● YOUR GOAL
Only the lines from the start of the data below through the line that contains "sc.view_settings.look='None'" are to be copied, exactly and without pictures.

━━ DATASET RECORDS ━━

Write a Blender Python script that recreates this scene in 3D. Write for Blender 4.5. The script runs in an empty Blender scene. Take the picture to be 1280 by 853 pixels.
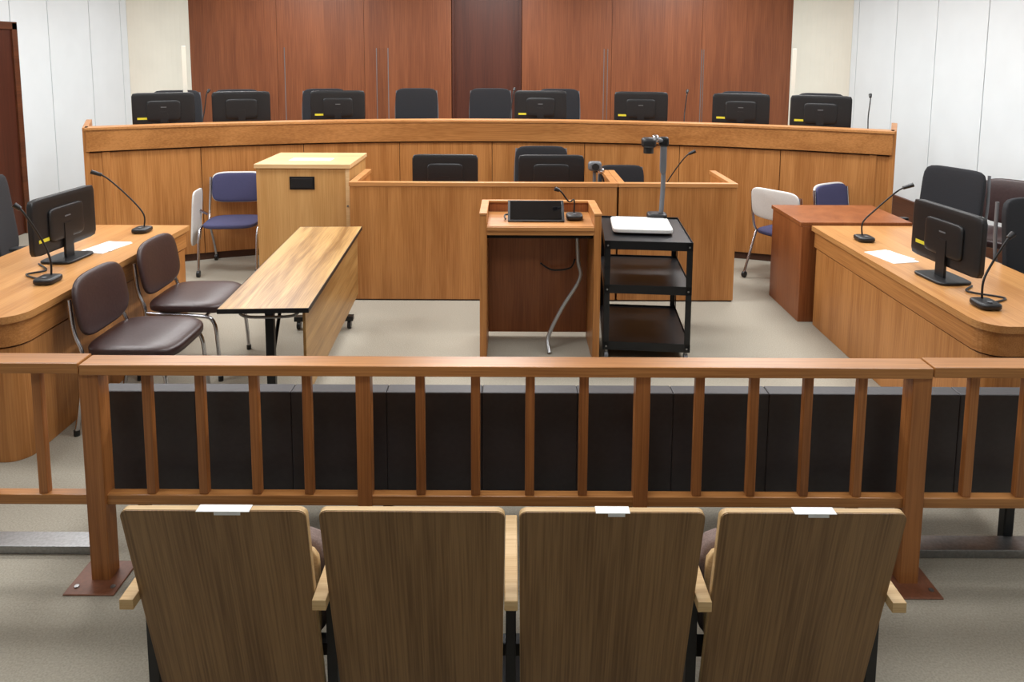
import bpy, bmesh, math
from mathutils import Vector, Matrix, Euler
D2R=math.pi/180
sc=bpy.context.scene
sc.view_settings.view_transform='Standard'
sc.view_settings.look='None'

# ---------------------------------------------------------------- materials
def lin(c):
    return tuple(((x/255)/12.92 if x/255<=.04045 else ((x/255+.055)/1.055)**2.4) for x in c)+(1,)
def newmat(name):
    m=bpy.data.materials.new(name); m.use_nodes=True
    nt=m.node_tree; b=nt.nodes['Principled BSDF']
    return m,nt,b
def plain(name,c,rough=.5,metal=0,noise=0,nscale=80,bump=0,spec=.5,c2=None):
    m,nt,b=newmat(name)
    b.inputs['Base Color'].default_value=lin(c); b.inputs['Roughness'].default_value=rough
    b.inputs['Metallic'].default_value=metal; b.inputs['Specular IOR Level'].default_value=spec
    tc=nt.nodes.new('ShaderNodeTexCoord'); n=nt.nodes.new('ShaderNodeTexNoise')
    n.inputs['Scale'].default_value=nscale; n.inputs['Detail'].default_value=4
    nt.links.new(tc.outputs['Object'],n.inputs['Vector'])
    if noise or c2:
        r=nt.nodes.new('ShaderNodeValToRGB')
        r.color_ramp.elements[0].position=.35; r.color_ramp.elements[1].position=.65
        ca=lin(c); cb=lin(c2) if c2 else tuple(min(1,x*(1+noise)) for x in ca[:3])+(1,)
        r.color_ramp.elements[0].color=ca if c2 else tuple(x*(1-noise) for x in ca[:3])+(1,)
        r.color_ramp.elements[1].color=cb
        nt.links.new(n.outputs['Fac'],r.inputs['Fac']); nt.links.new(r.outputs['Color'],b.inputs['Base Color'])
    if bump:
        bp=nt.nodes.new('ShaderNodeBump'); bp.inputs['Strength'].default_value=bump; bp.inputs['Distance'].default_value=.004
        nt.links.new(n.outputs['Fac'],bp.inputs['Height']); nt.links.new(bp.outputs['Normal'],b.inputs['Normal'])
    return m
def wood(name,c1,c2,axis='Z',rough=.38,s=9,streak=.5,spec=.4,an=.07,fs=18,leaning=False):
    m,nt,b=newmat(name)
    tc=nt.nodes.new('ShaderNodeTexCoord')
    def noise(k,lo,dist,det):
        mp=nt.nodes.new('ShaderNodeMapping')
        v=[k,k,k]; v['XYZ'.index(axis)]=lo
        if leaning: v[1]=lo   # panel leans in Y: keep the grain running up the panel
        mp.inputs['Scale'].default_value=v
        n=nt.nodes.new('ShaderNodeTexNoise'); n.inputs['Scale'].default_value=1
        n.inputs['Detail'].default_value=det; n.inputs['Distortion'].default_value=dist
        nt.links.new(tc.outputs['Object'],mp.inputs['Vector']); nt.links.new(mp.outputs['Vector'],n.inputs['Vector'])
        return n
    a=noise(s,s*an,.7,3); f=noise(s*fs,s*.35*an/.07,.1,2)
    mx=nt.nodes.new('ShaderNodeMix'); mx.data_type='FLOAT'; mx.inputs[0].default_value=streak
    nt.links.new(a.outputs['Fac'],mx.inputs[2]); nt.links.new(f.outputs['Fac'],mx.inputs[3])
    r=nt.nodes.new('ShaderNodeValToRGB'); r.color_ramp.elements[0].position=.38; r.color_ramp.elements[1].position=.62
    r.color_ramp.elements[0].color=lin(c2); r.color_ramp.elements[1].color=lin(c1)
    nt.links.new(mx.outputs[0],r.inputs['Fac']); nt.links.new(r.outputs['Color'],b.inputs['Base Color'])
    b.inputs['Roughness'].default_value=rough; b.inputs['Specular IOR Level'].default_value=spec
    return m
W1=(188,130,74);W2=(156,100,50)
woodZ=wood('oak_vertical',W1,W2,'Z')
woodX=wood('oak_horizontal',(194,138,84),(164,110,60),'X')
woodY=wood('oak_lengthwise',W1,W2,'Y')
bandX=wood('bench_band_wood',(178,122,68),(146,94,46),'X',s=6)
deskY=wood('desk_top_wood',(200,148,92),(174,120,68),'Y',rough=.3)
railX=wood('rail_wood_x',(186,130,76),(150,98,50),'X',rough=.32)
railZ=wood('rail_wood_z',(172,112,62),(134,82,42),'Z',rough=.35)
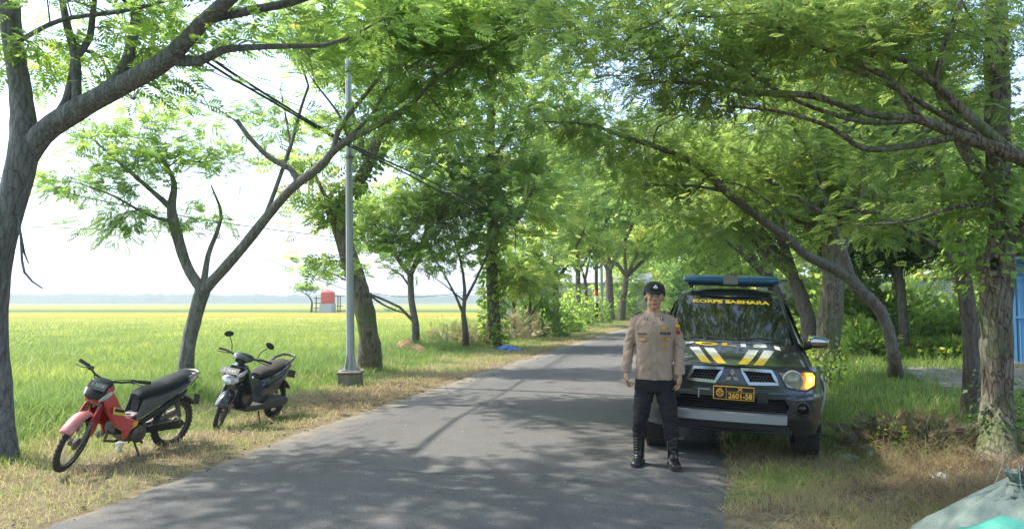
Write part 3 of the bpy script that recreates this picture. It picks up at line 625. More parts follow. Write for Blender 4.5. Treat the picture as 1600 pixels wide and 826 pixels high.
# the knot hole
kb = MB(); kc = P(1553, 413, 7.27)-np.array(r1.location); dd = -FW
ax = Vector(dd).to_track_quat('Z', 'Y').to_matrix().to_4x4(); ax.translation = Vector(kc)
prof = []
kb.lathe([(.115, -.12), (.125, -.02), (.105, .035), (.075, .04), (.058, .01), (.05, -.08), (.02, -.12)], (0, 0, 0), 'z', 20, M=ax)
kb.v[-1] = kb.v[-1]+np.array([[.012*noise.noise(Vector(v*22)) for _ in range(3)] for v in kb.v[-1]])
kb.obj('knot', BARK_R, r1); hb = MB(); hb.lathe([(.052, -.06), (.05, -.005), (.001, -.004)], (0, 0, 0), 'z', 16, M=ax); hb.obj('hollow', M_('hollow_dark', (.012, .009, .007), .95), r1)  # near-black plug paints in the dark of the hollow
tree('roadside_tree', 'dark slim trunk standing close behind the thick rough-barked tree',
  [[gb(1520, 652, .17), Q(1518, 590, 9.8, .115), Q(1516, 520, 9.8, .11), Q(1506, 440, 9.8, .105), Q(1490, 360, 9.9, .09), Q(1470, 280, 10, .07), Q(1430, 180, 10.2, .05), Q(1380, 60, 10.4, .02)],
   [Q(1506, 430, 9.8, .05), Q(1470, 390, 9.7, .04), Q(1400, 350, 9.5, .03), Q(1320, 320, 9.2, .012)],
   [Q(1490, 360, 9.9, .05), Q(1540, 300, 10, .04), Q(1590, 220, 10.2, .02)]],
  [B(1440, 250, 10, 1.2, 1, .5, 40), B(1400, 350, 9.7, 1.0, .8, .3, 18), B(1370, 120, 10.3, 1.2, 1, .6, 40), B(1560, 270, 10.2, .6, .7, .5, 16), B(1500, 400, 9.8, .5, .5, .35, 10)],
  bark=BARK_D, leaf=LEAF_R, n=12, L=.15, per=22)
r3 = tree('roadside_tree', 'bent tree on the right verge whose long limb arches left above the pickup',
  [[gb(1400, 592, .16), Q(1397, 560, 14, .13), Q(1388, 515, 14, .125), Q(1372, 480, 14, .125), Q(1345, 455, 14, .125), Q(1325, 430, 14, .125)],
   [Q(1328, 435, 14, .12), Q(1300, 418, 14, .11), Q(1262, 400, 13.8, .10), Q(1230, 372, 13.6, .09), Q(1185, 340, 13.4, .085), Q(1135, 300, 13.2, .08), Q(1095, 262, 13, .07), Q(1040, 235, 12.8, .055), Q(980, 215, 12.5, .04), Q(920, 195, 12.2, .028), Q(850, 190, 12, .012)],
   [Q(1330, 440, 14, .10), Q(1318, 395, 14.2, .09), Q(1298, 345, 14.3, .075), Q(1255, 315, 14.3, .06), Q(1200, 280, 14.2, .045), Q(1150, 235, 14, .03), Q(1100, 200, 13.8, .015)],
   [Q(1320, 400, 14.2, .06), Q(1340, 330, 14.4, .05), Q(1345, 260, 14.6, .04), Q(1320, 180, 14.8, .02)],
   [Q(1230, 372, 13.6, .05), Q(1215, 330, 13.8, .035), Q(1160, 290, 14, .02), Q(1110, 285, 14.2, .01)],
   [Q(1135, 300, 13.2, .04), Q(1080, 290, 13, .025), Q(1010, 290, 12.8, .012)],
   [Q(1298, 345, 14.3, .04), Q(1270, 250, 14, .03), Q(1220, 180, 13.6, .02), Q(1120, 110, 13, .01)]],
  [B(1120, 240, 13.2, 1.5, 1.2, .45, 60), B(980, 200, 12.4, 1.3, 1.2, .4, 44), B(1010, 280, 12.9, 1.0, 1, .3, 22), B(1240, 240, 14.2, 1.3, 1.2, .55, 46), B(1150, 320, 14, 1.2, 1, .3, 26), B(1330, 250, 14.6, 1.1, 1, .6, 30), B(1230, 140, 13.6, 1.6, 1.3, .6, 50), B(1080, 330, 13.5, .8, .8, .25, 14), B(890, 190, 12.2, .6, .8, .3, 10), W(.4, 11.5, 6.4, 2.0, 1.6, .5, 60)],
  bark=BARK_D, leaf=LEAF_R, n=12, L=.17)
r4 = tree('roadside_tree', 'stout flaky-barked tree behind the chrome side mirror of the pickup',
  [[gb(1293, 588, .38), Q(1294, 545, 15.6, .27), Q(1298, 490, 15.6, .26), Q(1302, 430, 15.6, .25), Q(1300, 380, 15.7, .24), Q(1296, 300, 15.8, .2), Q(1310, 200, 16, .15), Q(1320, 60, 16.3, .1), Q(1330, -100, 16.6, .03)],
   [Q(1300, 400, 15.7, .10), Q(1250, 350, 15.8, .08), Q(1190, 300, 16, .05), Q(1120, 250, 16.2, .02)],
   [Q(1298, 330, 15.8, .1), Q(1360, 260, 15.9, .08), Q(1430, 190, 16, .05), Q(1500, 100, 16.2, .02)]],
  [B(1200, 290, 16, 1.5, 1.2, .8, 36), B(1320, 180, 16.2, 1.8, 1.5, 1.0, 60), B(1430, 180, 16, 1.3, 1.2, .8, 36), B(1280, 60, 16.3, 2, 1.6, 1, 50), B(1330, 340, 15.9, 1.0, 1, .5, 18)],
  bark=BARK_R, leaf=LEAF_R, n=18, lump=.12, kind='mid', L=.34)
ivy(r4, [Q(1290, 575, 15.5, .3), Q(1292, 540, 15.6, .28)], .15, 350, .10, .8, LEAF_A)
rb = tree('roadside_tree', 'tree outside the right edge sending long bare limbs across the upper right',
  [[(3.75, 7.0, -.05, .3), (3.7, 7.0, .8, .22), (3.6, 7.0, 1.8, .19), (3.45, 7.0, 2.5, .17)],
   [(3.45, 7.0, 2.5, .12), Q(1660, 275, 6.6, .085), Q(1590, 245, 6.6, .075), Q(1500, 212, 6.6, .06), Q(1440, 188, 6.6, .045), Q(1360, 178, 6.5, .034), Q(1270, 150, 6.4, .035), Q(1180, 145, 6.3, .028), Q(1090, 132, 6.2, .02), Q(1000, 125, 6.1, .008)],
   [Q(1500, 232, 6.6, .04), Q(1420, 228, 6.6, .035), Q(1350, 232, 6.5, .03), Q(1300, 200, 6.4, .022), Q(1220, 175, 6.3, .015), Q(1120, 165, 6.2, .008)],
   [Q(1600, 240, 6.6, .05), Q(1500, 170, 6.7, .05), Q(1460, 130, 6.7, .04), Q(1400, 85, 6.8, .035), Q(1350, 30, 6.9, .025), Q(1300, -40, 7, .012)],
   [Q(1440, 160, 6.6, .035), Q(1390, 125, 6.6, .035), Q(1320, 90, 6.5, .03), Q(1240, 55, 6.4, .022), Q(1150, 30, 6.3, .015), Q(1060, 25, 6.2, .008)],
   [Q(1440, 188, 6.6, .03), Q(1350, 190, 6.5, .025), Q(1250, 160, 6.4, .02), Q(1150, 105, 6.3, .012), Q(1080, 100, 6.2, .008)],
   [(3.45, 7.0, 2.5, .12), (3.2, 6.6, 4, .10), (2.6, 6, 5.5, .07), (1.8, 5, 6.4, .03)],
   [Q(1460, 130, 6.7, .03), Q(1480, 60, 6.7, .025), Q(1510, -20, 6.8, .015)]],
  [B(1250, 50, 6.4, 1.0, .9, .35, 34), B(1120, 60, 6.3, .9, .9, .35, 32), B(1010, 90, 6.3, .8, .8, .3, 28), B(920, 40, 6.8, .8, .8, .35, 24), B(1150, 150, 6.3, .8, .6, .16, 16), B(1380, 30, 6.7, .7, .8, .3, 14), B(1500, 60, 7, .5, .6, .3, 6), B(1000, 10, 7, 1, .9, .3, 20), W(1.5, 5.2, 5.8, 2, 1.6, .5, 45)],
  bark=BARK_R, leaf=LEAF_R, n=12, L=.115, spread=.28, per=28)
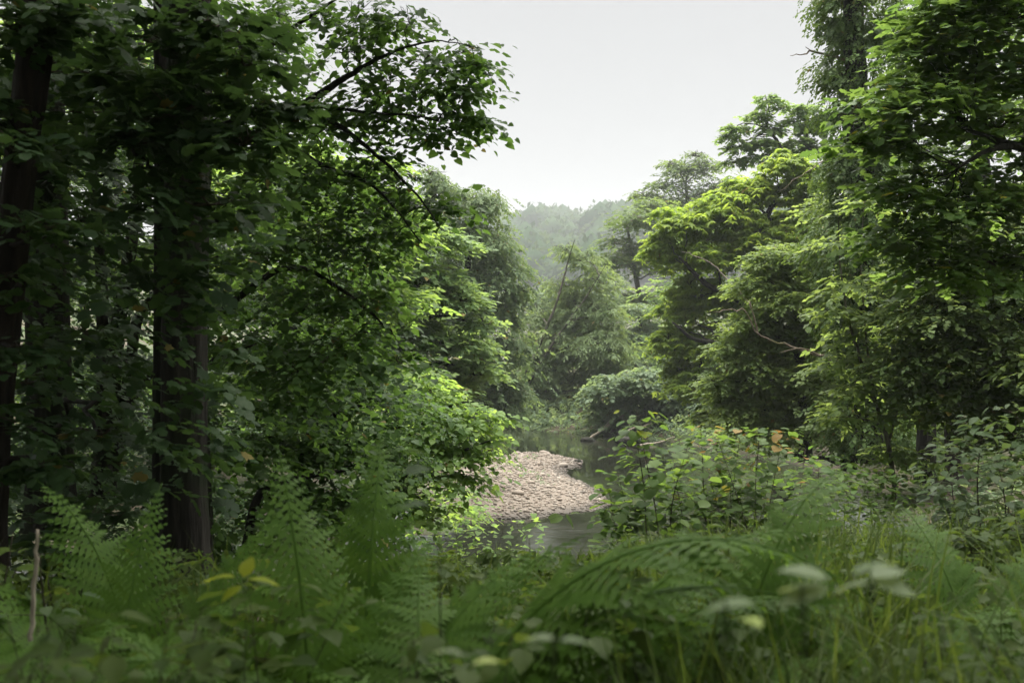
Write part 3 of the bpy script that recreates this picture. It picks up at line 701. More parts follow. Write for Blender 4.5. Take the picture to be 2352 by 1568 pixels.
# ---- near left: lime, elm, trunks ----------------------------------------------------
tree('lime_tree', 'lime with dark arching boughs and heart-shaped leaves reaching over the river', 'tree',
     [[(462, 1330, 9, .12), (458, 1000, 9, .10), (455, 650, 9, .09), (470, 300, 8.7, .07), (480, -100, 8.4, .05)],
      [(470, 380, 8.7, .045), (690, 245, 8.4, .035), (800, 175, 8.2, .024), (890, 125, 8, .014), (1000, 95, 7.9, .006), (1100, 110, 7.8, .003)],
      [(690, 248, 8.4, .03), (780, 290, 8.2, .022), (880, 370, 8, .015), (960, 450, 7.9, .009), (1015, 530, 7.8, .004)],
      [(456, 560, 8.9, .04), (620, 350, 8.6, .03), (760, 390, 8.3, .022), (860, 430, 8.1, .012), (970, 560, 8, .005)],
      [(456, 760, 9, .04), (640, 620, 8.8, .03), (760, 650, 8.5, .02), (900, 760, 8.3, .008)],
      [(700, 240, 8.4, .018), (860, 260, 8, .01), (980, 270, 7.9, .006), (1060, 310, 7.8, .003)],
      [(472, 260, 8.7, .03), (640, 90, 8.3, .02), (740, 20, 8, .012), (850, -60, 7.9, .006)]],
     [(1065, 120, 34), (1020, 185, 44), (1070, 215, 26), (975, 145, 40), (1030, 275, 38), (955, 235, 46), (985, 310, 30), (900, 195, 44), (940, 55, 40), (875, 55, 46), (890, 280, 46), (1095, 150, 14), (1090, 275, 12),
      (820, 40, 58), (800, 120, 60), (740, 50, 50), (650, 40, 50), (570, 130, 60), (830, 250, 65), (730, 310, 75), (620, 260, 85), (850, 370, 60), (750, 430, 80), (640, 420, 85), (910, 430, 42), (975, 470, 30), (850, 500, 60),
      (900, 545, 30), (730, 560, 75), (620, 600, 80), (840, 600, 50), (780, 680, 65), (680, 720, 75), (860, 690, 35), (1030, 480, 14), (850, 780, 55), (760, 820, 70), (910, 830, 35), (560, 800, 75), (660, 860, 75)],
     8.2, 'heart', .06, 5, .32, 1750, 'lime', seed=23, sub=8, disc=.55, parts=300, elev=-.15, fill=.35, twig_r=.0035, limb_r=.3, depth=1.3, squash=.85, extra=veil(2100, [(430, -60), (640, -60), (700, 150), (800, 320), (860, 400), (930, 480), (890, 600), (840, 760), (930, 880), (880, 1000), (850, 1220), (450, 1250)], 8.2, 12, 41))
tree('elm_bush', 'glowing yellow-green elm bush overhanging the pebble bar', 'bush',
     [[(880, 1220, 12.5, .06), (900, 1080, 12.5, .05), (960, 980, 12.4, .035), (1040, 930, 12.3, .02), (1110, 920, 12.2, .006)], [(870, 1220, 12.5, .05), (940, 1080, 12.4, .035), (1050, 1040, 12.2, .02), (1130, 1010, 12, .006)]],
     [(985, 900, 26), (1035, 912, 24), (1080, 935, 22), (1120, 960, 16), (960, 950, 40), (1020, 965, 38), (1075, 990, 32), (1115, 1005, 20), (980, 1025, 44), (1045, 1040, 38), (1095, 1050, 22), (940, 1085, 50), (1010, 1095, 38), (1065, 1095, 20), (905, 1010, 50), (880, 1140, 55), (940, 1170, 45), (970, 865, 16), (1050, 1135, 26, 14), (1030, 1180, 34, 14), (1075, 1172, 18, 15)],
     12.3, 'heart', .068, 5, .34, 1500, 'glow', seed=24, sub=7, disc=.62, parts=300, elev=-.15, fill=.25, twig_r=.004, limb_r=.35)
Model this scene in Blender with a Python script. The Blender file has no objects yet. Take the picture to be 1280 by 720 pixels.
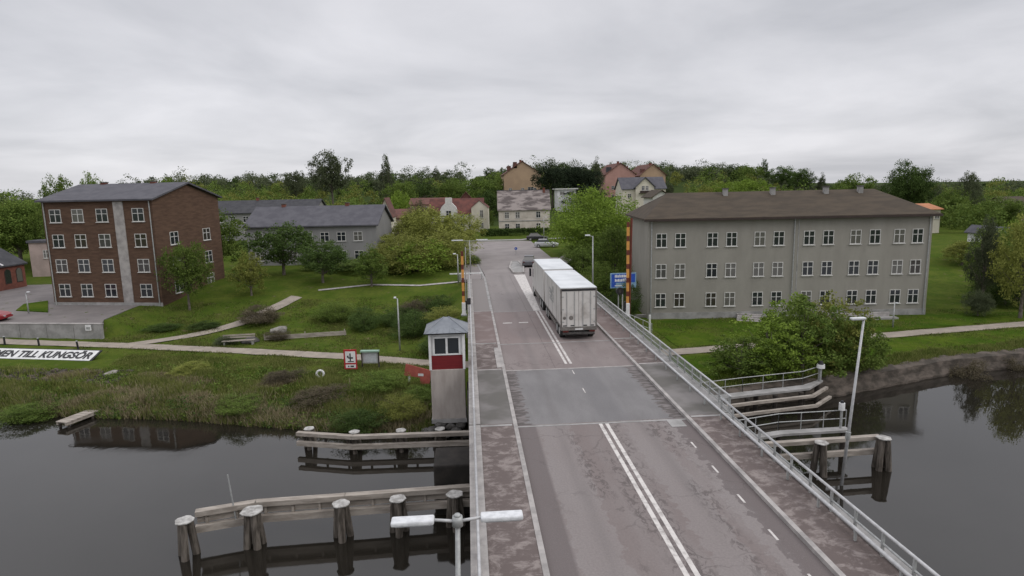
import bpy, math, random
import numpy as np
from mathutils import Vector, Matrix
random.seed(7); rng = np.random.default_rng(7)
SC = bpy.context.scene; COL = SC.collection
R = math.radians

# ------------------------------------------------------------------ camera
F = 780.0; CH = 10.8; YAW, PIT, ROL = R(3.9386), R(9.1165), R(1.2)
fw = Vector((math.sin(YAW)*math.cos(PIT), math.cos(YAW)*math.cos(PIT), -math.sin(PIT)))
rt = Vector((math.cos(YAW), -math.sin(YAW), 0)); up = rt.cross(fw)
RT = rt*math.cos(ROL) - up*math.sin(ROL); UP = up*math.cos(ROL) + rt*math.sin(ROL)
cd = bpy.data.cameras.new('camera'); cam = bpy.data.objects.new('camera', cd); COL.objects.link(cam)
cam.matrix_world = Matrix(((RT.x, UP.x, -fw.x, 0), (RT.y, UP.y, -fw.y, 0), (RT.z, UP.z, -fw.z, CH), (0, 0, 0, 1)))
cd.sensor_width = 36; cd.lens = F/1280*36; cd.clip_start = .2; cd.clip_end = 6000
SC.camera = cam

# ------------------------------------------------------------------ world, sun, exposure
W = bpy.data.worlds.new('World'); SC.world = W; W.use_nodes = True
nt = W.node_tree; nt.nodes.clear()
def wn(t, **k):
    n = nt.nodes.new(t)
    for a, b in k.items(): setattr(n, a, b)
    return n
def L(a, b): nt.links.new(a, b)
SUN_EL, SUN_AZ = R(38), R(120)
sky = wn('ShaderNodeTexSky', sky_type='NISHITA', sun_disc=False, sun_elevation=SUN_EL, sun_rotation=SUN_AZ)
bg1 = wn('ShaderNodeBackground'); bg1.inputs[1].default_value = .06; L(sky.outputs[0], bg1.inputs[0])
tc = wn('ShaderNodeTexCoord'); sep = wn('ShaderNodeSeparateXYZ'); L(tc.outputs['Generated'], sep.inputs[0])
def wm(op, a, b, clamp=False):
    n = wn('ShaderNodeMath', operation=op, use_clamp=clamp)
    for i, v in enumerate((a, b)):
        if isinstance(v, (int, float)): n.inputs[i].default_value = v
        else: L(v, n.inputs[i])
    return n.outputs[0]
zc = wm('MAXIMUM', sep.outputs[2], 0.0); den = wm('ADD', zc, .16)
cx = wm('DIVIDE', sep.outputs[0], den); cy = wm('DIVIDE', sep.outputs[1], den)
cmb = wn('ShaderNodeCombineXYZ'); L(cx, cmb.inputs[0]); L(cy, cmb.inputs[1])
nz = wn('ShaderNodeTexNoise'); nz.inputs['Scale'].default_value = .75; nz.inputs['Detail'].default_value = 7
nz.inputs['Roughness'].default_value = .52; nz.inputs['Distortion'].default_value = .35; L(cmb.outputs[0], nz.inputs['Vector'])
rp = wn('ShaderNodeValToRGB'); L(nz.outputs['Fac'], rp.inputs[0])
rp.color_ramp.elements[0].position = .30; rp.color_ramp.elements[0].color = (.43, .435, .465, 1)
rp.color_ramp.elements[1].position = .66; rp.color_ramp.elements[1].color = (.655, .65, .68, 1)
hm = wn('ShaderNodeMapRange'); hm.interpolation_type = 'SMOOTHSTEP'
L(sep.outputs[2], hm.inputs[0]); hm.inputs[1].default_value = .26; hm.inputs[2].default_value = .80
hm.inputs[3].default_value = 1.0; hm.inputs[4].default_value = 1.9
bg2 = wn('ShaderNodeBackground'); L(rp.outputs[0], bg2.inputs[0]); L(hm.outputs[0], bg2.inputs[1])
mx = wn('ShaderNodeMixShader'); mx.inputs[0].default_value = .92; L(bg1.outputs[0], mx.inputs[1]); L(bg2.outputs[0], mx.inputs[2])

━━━

● THE OUTPUT
Write a Blender Python script that recreates this scene in 3D. Write for Blender 4.5. The script runs in an empty Blender scene. Take the picture to be 1280 by 853 pixels.
import bpy, bmesh, math
from mathutils import Vector, Matrix, Euler
D2R=math.pi/180
sc=bpy.context.scene
sc.view_settings.view_transform='Standard'
sc.view_settings.look='None'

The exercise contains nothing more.